Como dice el refrán, no hay peor sordo que el que no quiere oír. Negarse a oír puede ser saludable cuando los ruidos son molestos o hasta dañinos.También hay sorderas voluntarias. Se da cuando rehuimos prestar atención a voces que nos provocan. O nos exigen.
Una madre puede distinguir la voz de su pequeñín en el barullo de un grupo humano. Podemos desarrollar nuestra capacidad de oír voces silenciosas o apenas perceptibles que claman por nuestra cercanía y comprensión.
Jesús se dedicó a divulgar la buena noticia de la salvación.

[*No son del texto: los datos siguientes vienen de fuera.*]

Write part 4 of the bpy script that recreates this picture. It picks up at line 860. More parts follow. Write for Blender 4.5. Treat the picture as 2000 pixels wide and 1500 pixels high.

Encontró oídos atentos que atesoraron su mensaje. Y oídos cerrados a su exigente mensaje de vida. “El que tenga oídos para oír, que oiga”.
Hay quien encuentra aburrida una sinfonía de música clásica. Otros se embelesan escuchándola. Es que el oído puede ser afinado.
Escuchar el lamento de quien sufre nos pone en una disyuntiva: acercarse al afligido y echar una mano; o hacerse el sordo para no verse comprometido.
Un gesto invaluable que podemos hacer a una persona que sufre es escucharla. No por curiosidad. Ni para juzgarla. A lo mejor, poco podemos hacer en sentido práctico. Pero escucharla con un corazón atento y compasivo es un gesto exquisito de caridad. Y puede que hasta tenga un efecto terapéutico. Ejemplo de ello son los psicólogos.
Niños, jóvenes y adultos pueden ver abrirse sus horizontes ante la palabra apreciativa que les llega de un oído atento y comprensivo.
Y está el oído interno. Ese que percibe la voz de Dios. El Espíritu Santo nos habla constantemente con delicadeza amorosa. Consolador, acompañante, impulsador, guía. Por cierto, no caminamos a tientas en la ruta de nuestra vida.
Emisores o receptores, no permitamos que nuestra capacidad auditiva se deteriore. En ambos casos, nos empobreceremos. Tenemos una poderosa capacidad creadora, transformadora capaz de iluminar la vida de nuestros semejantes.